** begin INFORMATION PROVIDED **
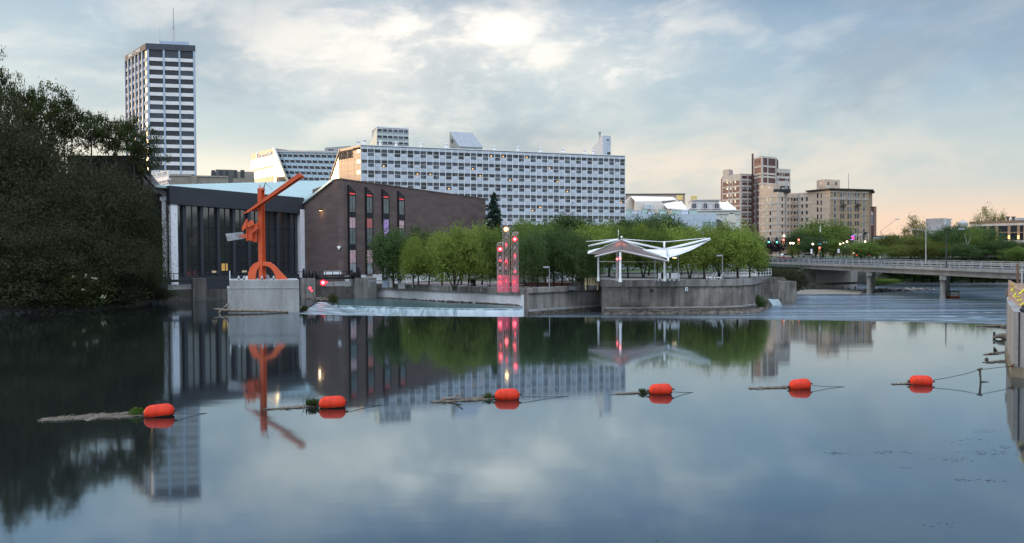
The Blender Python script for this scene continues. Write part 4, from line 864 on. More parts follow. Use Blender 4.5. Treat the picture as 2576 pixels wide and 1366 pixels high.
mb = MB(); mb.prism([xy(U1.O), xy(U1.E), xy(U2.E), (U2.E.x, U2.E.y+6), (U1.O.x+3, U1.O.y+9)], zw-1, zu); mb.build('upper_storey', m_tan, r)
for F, x, y, g in ((U1, 722, 547, lite), (U1, 811, 542, lite), (U2, 914, 560, lite)): s, z = F.sz(U9(x), V9(y)); win(F, r, s-.32, s+.32, z-.6, z+.6, .06, g, m_frame, .1)
mb = MB()
for F, x in ((W2, 1045), (W3, 1238)): s, _ = F.sz(U9(x), 520); p = F.pt(s, 0, .35); mb.tube((p.x, p.y, 8), (p.x, p.y, zw-.3), .2, n=7); 
mb.build('downpipe', m_steel, r)
p = W2.pt(3, zw, -2); mb = MB(); mb.box(p.x-1, p.x+6, p.y, p.y+4, zw-.1, zw+1.5); mb.build('roof_unit', m_black, r)
# ---- old hotel with dark cornice
r = thing('old_brick_hotel', 'old cream and ochre brick hotel with dark overhanging cornice', 'hotel', (*xy(P(U9(1690), 500, 338)), 5))
N1 = Fac(U9(1390), 349, U9(1690), 338, 520); N2 = Fac(U9(1690), 338, U9(2242), 345, 520)
zn = N2.Zv(U9(1690), V9(575)); bk4 = Vector((8, 14, 0))
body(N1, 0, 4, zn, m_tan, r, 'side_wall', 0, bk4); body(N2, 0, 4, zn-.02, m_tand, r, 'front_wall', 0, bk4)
mb = MB(); a, b, c = N1.O+N1.n*1.0-N1.x*1.3, N2.O+(N1.n+N2.n).normalized()*1.3, N2.E+N2.n*1.0+N2.x*1.7; q = [xy(a), xy(b), xy(c), (c.x+8, c.y+16), (a.x+8, a.y+14)]
i_ = [xy(N1.O), xy(N2.O), xy(N2.E), (N2.E.x+8, N2.E.y+14), (N1.O.x+8, N1.O.y+13)]
z0 = zn-.1; mb.prism(q, z0+.5, z0+.85); n_ = 5; mb.add([(*p, z0) for p in i_]+[(*p, z0+.5) for p in q], [(k, (k+1) % 5, 5+(k+1) % 5, 5+k) for k in range(5)]); mb.build('cornice', M('dark_cornice', (.06, .065, .06), .6, var=.15), r)
zs = zr(N2, U9(1690), [600, 688, 703, 1215]); mb = MB()
for z, h in zip(zs, (.3, .25, .25, .8)): mb.fbox(N2, 0, N2.w, z-h/2, z+h/2, -.05, .18)
for x in (1775, 1930, 2032, 2062, 2100, 2145, 2200, 2236): s, _ = N2.sz(U9(x), 595); mb.fbox(N2, s-.2, s+.2, 4, zs[3], -.05, .19)
mb.build('stone_band', m_grid, r)
for y in [642, 748, 850, 948, 1055, 1157]:
    for x, w_ in ((1758, .52), (1847, .43), (1882, .43), (1952, .43), (1987, .43), (2056, .43), (2092, .43), (2175, .5)):
        s, z = N2.sz(U9(x), V9(y)); win(N2, r, s-w_, s+w_, z-1.0, z+.95, .05, rng.choice([g_dark, g_dark, g_cur]), m_grid if x in (1758, 2175) or y == 642 else None, .16, sill=True)
for x in (1945, 2060, 2088, 2170): s, z = N2.sz(U9(x), V9(1258)); win(N2, r, s-.45, s+.45, z-.9, z+.9, .05, g_dark)
for y in (655, 757, 857, 957):
    for x in (1513, 1563): s, z = N1.sz(U9(x), V9(y)); win(N1, r, s-.42, s+.42, z-.95, z+.95, .05, g_cur if x == 1563 else g_dark, sill=True)
for x, y in ((1866, 792), (2076, 792), (1970, 1197), (2178, 1197)):
    s, z = N2.sz(U9(x), V9(y)); w_ = 1.3 if x < 2100 else .95; mb = MB(); mb.fbox(N2, s-w_, s+w_, z-.55, z-.4, 0, .9); mb.fbox(N2, s-w_, s+w_, z+.35, z+.45, .8, .9)
    for i in range(13): k = s-w_+2*w_*i/12; mb.fbox(N2, k-.04, k+.04, z-.4, z+.35, .8, .88)
    mb.build('iron_balcony', m_black, r)
mb = MB(); Q1 = Fac(U9(1508), 350, U9(1612), 346, 450); Q2 = Fac(U9(1612), 346, U9(1832), 349, 450); zq = Q2.Zv(U9(1612), V9(420)); mb.prism([xy(Q1.O), xy(Q1.E), xy(Q2.E), (Q2.E.x+2, Q2.E.y+6), (Q1.O.x+2, Q1.O.y+6)], zn, zq); mb.build('roof_penthouse', m_tan, r)
for F, x, g in ((Q1, 1557, lite), (Q2, 1664, g_dark), (Q2, 1776, g_dark)): s, z = F.sz(U9(x), V9(482)); win(F, r, s-.45, s+.45, z-.65, z+.65, .05, g, sill=True)
p = P(U9(1957), V9(540), 348); mb = MB(); mb.tube((p.x, p.y, zn), (p.x, p.y, zat(U9(1957), V9(330), 348)), .16, .10, 6); mb.build('flagpole', m_steel, r)
# neon sign
s, z = N2.sz(2142, 598); nb_ = glow('neon_violet', (.35, .2, 1.0), 3.0); nr_ = glow('neon_pink', (1.0, .06, .25), 3.0)
sg = thing('neon_sign', 'glowing violet and pink neon sign on the old brick hotel', 'neon sign', N2.pt(s, z, .8))
mb = MB(); mb.fbox(N2, s-1.1, s+1.1, z-1.1, z+1.3, .19, .65); mb.build('sign_box', m_black, sg)
mb = MB(); q = [N2.pt(s+x, z+y, .78) for x, y in ((-1.0, .2), (-.75, .25), (-.55, .8), (0, 1.05), (.55, .8), (.75, .25), (1.0, .2))]; mb.path(q, .10, 5); mb.fbox(N2, s-1.0, s+1.0, z-.95, z-.72, .66, .8); mb.build('neon_outline', nb_, sg)
mb = MB(); mb.fbox(N2, s-.85, s+.85, z-.5, z-.2, .66, .8); mb.fbox(N2, s-.5, s+.5, z-.1, z+.55, .66, .8); mb.build('neon_fill', nr_, sg)
for u in (2127.8, 2146):
    s, z = N2.sz(u, 633.5); mb = MB(); mb.fbox(N2, s-.35, s+.35, z-.8, z+.8, .02, .4); mb.build('entrance_lamp', glow('entrance_glow', (1., .75, .42), 3.2), r)
# ---- dark brick church tower
r = thing('church_tower', 'dark brick church tower with pointed arch window', 'church', (*xy(P(U9(2300), 560, 352)), 5))
T = Fac(U9(2248), 352, U9(2345), 353, 560); zt = T.Zv(U9(2250), V9(830)); body(T, 7, 4, zt, m_redd, r)
mb = MB(); mb.fbox(T, T.w-1.3, T.w+.1, 4, T.Zv(U9(2340), V9(812)), -6, .4); mb.fbox(T, -.2, .9, 4, zt+.3, -6, .3); mb.build('buttress', m_redb, r)
sa, zA = T.sz(U9(2262), V9(1080)); sb, zB = T.sz(U9(2314), V9(915)); md = (sa+sb)/2
mb = MB(); mb.fpoly(T, [(sa, zA), (sb, zA), (sb, zB-.8), (sb-.5, zB+.4), (md, zB+1.2), (sa+.5, zB+.4), (sa, zB-.8)], 0, .2); mb.build('arched_window', m_grid, r)
mb = MB(); mb.fbox(T, md-.8, md-.12, zA+.3, zB-.5, .2, .24); mb.fbox(T, md+.12, md+.8, zA+.3, zB-.5, .2, .24); mb.build('lancet_pane', g_cur, r)
# ---- ornate white theatre, with its annex
def dm(x, y): return 1572.3+.12207*x, 490.6+.12207*y
m_orn = M('pale_terracotta', (.56, .55, .52), .7, var=.06); m_cream = M('cream_render', (.66, .60, .52), .7, var=.05); m_memb = M('white_roof_membrane', (.80, .78, .74), .6, var=.04); m_ann = M('annex_panel', (.46, .53, .60), .5, var=.05)
r = thing('ornate_theatre', 'ornate pale theatre with arched windows and white pitched roofs', 'theatre', (*xy(P(1740, 540, 300)), 5))
MF = Fac(1690, 300, 1861.5, 300, 520); zb0 = MF.Zv(1800, dm(0, 310)[1])
body(MF, 24, 4, zb0, m_orn, r, 'front_wall')
mb = MB(); mb.fbox(MF, -.2, MF.w+.2, zb0-.35, zb0+.1, -1, .5); z = MF.Zv(1800, dm(0, 378)[1]); mb.fbox(MF, 0, MF.w, z-.25, z+.15, -.1, .3); mb.build('cornice', m_orn, r)
pts = MF.poly([dm(1300, 300), dm(1340, 270), dm(1375, 230), dm(1380, 110), dm(1940, 105), dm(1930, 235), dm(1960, 275), dm(2020, 300)]); mb = MB(); mb.fpoly(MF, pts, -6, .25); mb.build('raised_parapet', m_orn, r)
a, b = MF.sz(*dm(1370, 112))[0], MF.sz(*dm(1945, 108))[0]; z = MF.Zv(1770, dm(0, 108)[1]); mb = MB(); mb.fbox(MF, a-.4, b+.3, z, z+.3, -6.3, .7); mb.build('parapet_cap', m_cream, r)
for x in (1420, 1648, 1880):
    s, z0 = MF.sz(*dm(x, 285)); z1 = MF.Zv(*dm(x, 190)); mb = MB(); w_ = 1.25
    mb.fpoly(MF, [(s-w_*.62, z0+.2)]+[(s+w_*.62, z0+.2)]+[(s+w_*.62*math.cos(t*math.pi/6), z1-.4+w_*.62*math.sin(t*math.pi/6)) for t in range(7)], .25, .46); mb.cur = 1
    for k in (-1, 1): mb.fbox(MF, s+k*w_*.8-.25, s+k*w_*.8+.25, z0-.1, z1+.2, .25, .62)
    mb.fbox(MF, s-w_*1.2, s+w_*1.2, z0-.2, z0+.15, .25, .7); mb.fbox(MF, s-w_*1.1, s+w_*1.1, z1+1.3, z1+1.8, .25, .6); mb.fbox(MF, s-.06, s+.06, z0+.2, z1+.3, .46, .52); mb.build('arched_window', [g_blue, M('pinkish_stone', (.52, .44, .43), .7)], r)
s, z = MF.sz(*dm(2190, 440)); mb = MB(); mb.fpoly(MF, [(s+1.3*math.cos(t*.6283), z+1.5*math.sin(t*.6283)) for t in range(10)], 0, .3); mb.build('medallion', m_cream, r)
s, z = MF.sz(*dm(2190, 515)); mb = MB(); mb.fbox(MF, s-1.8, s+1.8, z-1.0, z+1.0, 0, .25); mb.build('carved_panel', m_cream, r)
s, z = MF.sz(*dm(1890, 640)); mb = MB(); c = [(s+2.6*math.cos(t*math.pi/10), z+2.6*math.sin(t*math.pi/10)) for t in range(11)]; mb.fpoly(MF, [(s+2.6, z-4)]+c+[(s-2.6, z-4)], 0, .2); mb.build('portal_arch', m_crown, r)
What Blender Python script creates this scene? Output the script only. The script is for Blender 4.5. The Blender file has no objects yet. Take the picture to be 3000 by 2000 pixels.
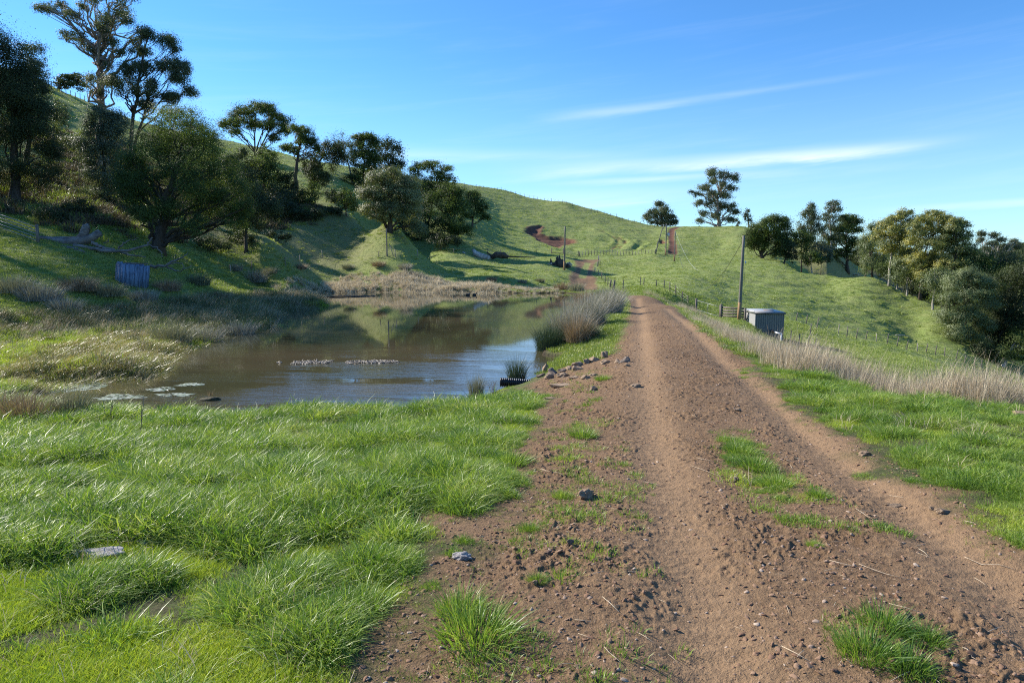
import bpy, bmesh, math, random
import numpy as np
from mathutils import Vector, Matrix, Euler

# ------------------------------------------------------------------ camera, light, exposure
SC = bpy.context.scene
COL = SC.collection
FPX = 1568.0                      # focal length in the units of the layout (frame 2352 wide)
PITCH = math.atan((784 - 600) / FPX)
CAMZ = 1.9
cam_data = bpy.data.cameras.new('camera')
cam = bpy.data.objects.new('camera', cam_data)
COL.objects.link(cam)
cam.location = (0, 0, CAMZ)
cam.rotation_euler = (math.pi / 2 - PITCH, 0, 0)
cam_data.sensor_width = 36.0
cam_data.lens = 36.0 * FPX / 2352.0
cam_data.clip_start = 0.05
cam_data.clip_end = 6000
SC.camera = cam

SUN_AZ = math.radians(-62)        # measured from +Y towards +X
SUN_EL = math.radians(31)
sun_data = bpy.data.lights.new('sun', 'SUN')
sun_data.energy = 5.0
sun_data.angle = math.radians(0.5)
sun_data.color = (1.0, 0.93, 0.82)
sun = bpy.data.objects.new('sun', sun_data)
COL.objects.link(sun)
sun_dir = Vector((math.sin(SUN_AZ) * math.cos(SUN_EL), math.cos(SUN_AZ) * math.cos(SUN_EL), math.sin(SUN_EL)))
sun.rotation_euler = sun_dir.to_track_quat('Z', 'Y').to_euler()

world = bpy.data.worlds.new('World')
SC.world = world
world.use_nodes = True
wt = world.node_tree
for n in list(wt.nodes):
    wt.nodes.remove(n)
def WN(t, **k):
    n = wt.nodes.new(t)
    for a, b in k.items():
        setattr(n, a, b)
    return n
w_out = WN('ShaderNodeOutputWorld')
w_bg = WN('ShaderNodeBackground')
w_bg.inputs['Strength'].default_value = 0.10
w_sky = WN('ShaderNodeTexSky')
w_sky.sky_type = 'NISHITA'
w_sky.sun_disc = False
w_sky.sun_elevation = SUN_EL
w_sky.sun_rotation = SUN_AZ
w_sky.altitude = 300
w_sky.air_density = 1.0
w_sky.dust_density = 0.05
w_sky.ozone_density = 5.5
w_hs = WN('ShaderNodeHueSaturation')
w_hs.inputs['Saturation'].default_value = 1.0
w_hs.inputs['Value'].default_value = 1.0
w_tint = WN('ShaderNodeMix', data_type='RGBA', blend_type='MULTIPLY')
w_tint.inputs[0].default_value = 1.0
w_tint.inputs[7].default_value = (0.60, 0.97, 1.20, 1)      # this air is clearer and bluer than the model's
wt.links.new(w_sky.outputs[0], w_tint.inputs[6])
wt.links.new(w_tint.outputs[2], w_hs.inputs['Color'])
# thin cirrus: streaky noise in a plane far above, seen by direction
w_tc = WN('ShaderNodeTexCoord')
w_sep = WN('ShaderNodeSeparateXYZ')
wt.links.new(w_tc.outputs['Generated'], w_sep.inputs[0])
def WM(op, a, b=None, clamp=False):
    n = WN('ShaderNodeMath', operation=op, use_clamp=clamp)
    for i, v in enumerate((a, b)):
        if v is None:
            continue
        if isinstance(v, (int, float)):
            n.inputs[i].default_value = v
        else:
            wt.links.new(v, n.inputs[i])
    return n.outputs[0]
def WR(v, a, b, c=0.0, d=1.0):
    n = WN('ShaderNodeMapRange', interpolation_type='SMOOTHSTEP')
    wt.links.new(v, n.inputs[0])
    for i, q in enumerate((a, b, c, d)):
        n.inputs[1 + i].default_value = q
    return n.outputs[0]
az = WM('ARCTAN2', w_sep.outputs[0], w_sep.outputs[1])
el = WM('ARCSINE', w_sep.outputs[2])
w_cmb = WN('ShaderNodeCombineXYZ')
wt.links.new(WM('MULTIPLY', az, 2.2), w_cmb.inputs[0])
wt.links.new(WM('MULTIPLY', WM('SUBTRACT', el, WM('MULTIPLY', az, 0.09)), 26.0), w_cmb.inputs[1])
w_nz = WN('ShaderNodeTexNoise')
w_nz.inputs['Scale'].default_value = 1.6
w_nz.inputs['Detail'].default_value = 7
w_nz.inputs['Roughness'].default_value = 0.6
w_nz.inputs['Distortion'].default_value = 0.4
wt.links.new(w_cmb.outputs[0], w_nz.inputs[0])
def streak(az0, az1, el0, slope, width, amp):
    # a band of cirrus between two azimuths, el = el0 + slope * (az-az0)
    c = WM('ADD', WM('MULTIPLY', WM('SUBTRACT', az, az0), slope), el0)
    d = WM('ABSOLUTE', WM('SUBTRACT', WM('ADD', el, WM('MULTIPLY', WM('SUBTRACT', w_nz.outputs[0], 0.5), width * 1.6)), c))
    a = WR(d, 0.0, width, 1.0, 0.0)
    b = WR(az, az0, az0 + (az1 - az0) * 0.35)
    e = WR(az, az0 + (az1 - az0) * 0.55, az1, 1.0, 0.0)
    return WM('MULTIPLY', WM('MULTIPLY', a, WM('MULTIPLY', b, e)), amp)
s_list = [streak(-0.10, 0.66, 0.122, 0.032, 0.015, 0.42), streak(0.02, 0.42, 0.108, 0.030, 0.007, 0.42),
          streak(-0.30, 0.30, 0.150, -0.015, 0.018, 0.22),
          streak(0.02, 0.36, 0.200, 0.062, 0.010, 0.22), streak(0.20, 0.56, 0.215, 0.05, 0.007, 0.14),
          streak(0.22, 0.62, 0.133, 0.02, 0.012, 0.34),
          streak(-0.05, 0.35, 0.085, 0.02, 0.022, 0.25),
          streak(0.45, 0.85, 0.062, 0.03, 0.007, 0.35)]
tot = s_list[0]
for s in s_list[1:]:
    tot = WM('ADD', tot, s)
tex = WR(w_nz.outputs[0], 0.28, 0.75, 0.35, 1.0)
broad = WM('MULTIPLY', WM('MULTIPLY', WR(w_nz.outputs[0], 0.45, 0.8), WR(el, 0.0, 0.5, 1.0, 0.15)), 0.10)
cl = WM('ADD', WM('ADD', WM('MULTIPLY', tot, tex), broad), WR(el, -0.02, 0.30, 0.26, 0.0), clamp=True)
w_mix = WN('ShaderNodeMix', data_type='RGBA')
wt.links.new(cl, w_mix.inputs[0])
wt.links.new(w_hs.outputs[0], w_mix.inputs[6])
w_mix.inputs[7].default_value = (6.2, 6.8, 7.6, 1)
wt.links.new(w_mix.outputs[2], w_bg.inputs[0])
wt.links.new(w_bg.outputs[0], w_out.inputs[0])

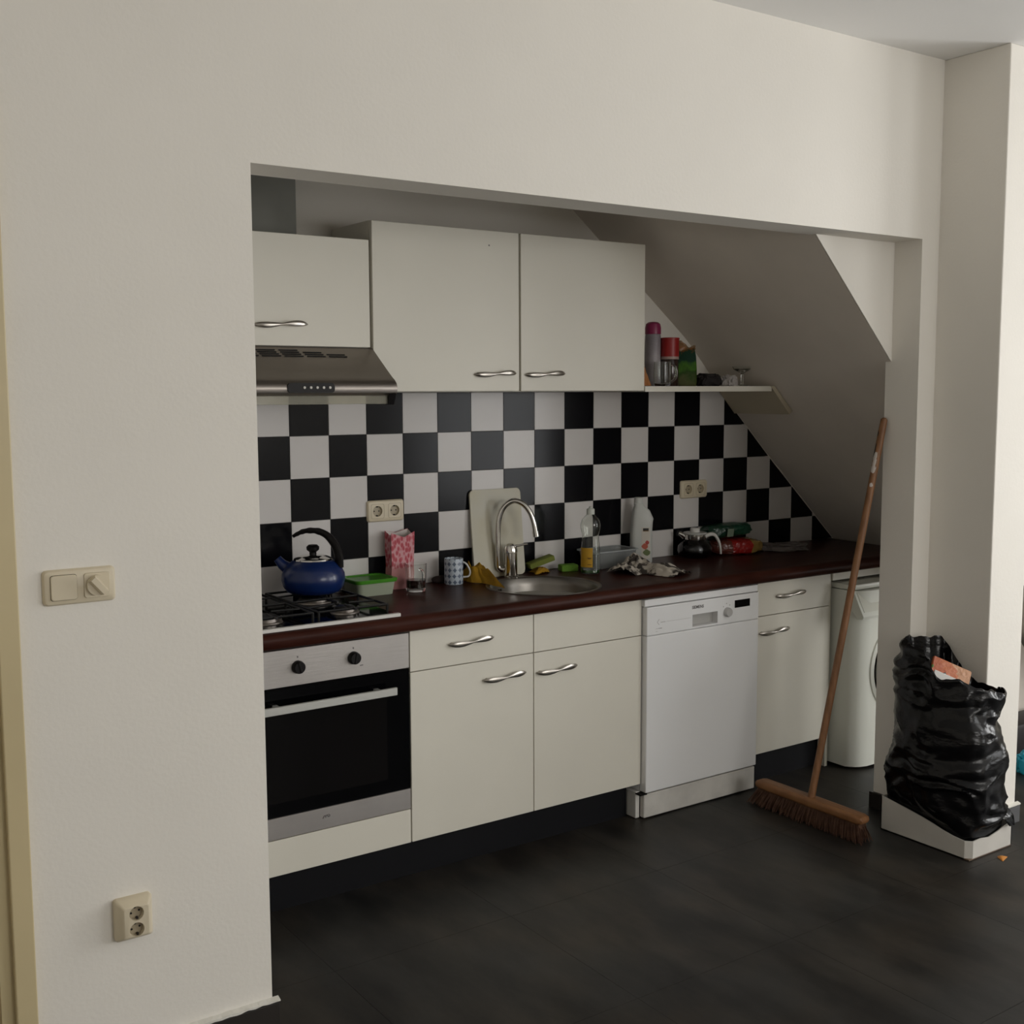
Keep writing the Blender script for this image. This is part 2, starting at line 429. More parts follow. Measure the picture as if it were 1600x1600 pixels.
# oven housing
oc = thing('base_cabinet', 'cream oven housing with a plain white filler panel below the built-in oven', 'cabinet', (-.128, -.28, 0), 'kitchen base cabinets')
for x in (-.4285, .1565): part('side_panel', box(x, x+.014, YF+.02, -.02, ZB_, ZT_), CAB, oc, False)
part('filler_panel', box(-.4265, .1695, YF, YF+.018, ZB_+.0014, .2475, bev=.001, seg=1), CAB, oc, False)
part('bottom_panel', box(-.414, .1565, YF+.02, -.02, ZB_, ZB_+.016), CABIN, oc, False)
# sink units
c1 = thing('base_cabinet', 'cream base cabinet right of the oven with handles on both its drawer and door', 'cabinet', (.42, -.28, 0), 'kitchen base cabinets')
carcass(c1, .1725, .6700, YF+.0195, -.02, ZB_, ZT_)
dr = front('drawer', c1, .1725, .6700, ZD_, ZT_); handle(dr, .320, .497, .783, YF)
dr = front('door', c1, .1725, .6700, ZB_, ZD_); handle(dr, .457, .632, .642, YF)
c2 = thing('base_cabinet', 'cream base cabinet left of the dishwasher, drawer front without a handle', 'cabinet', (.92, -.28, 0), 'kitchen base cabinets')
carcass(c2, .6703, 1.1690, YF+.0195, -.02, ZB_, ZT_)
front('drawer', c2, .6703, 1.1690, ZD_, ZT_)
dr = front('door', c2, .6703, 1.1690, ZB_, ZD_); handle(dr, .682, .858, .636, YF)
c3 = thing('base_cabinet', 'narrow cream base cabinet between the dishwasher and the washing machine', 'cabinet', (2.0, -.28, 0), 'kitchen base cabinets')
carcass(c3, 1.7830, 2.2240, YF+.0195, -.02, ZB_, ZT_)
dr = front('drawer', c3, 1.7830, 2.2240, ZD_, ZT_); handle(dr, 1.888, 2.063, .784, YF)
dr = front('door', c3, 1.7830, 2.2240, ZB_, ZD_); handle(dr, 1.793, 1.968, .640, YF)
part('end_panel', box(2.2245, 2.2405, YF+.01, -.02, 0, ZT_), CAB, c3, False)
part('front_rail', box(2.2408, 2.780, YF+.002, YF+.018, .812, ZT_+.001), CAB, c3, False)
# plinths
single('plinth', box(-.56, 1.140, -.4762, -.46, 0, ZB_-.001), PLINTH, 'long black kick plinth under the oven and sink cabinets', 'plinth', (.3, -.468, 0), smooth=False)
single('plinth', box(1.786, 2.2235, -.4762, -.46, 0, ZB_-.001), PLINTH, 'short black kick plinth behind the broom head', 'plinth', (2.0, -.468, 0), smooth=False)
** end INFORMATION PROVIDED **
Scan the lines for the string "More". Pick out every line that has it.

The Blender Python script for this scene continues. Write part 4, from line 864 on. More parts follow. Use Blender 4.5. Treat the picture as 2576 pixels wide and 1366 pixels high.
Keep writing the Blender script for this image. This is part 2, starting at line 429. More parts follow. Measure the picture as if it were 1600x1600 pixels.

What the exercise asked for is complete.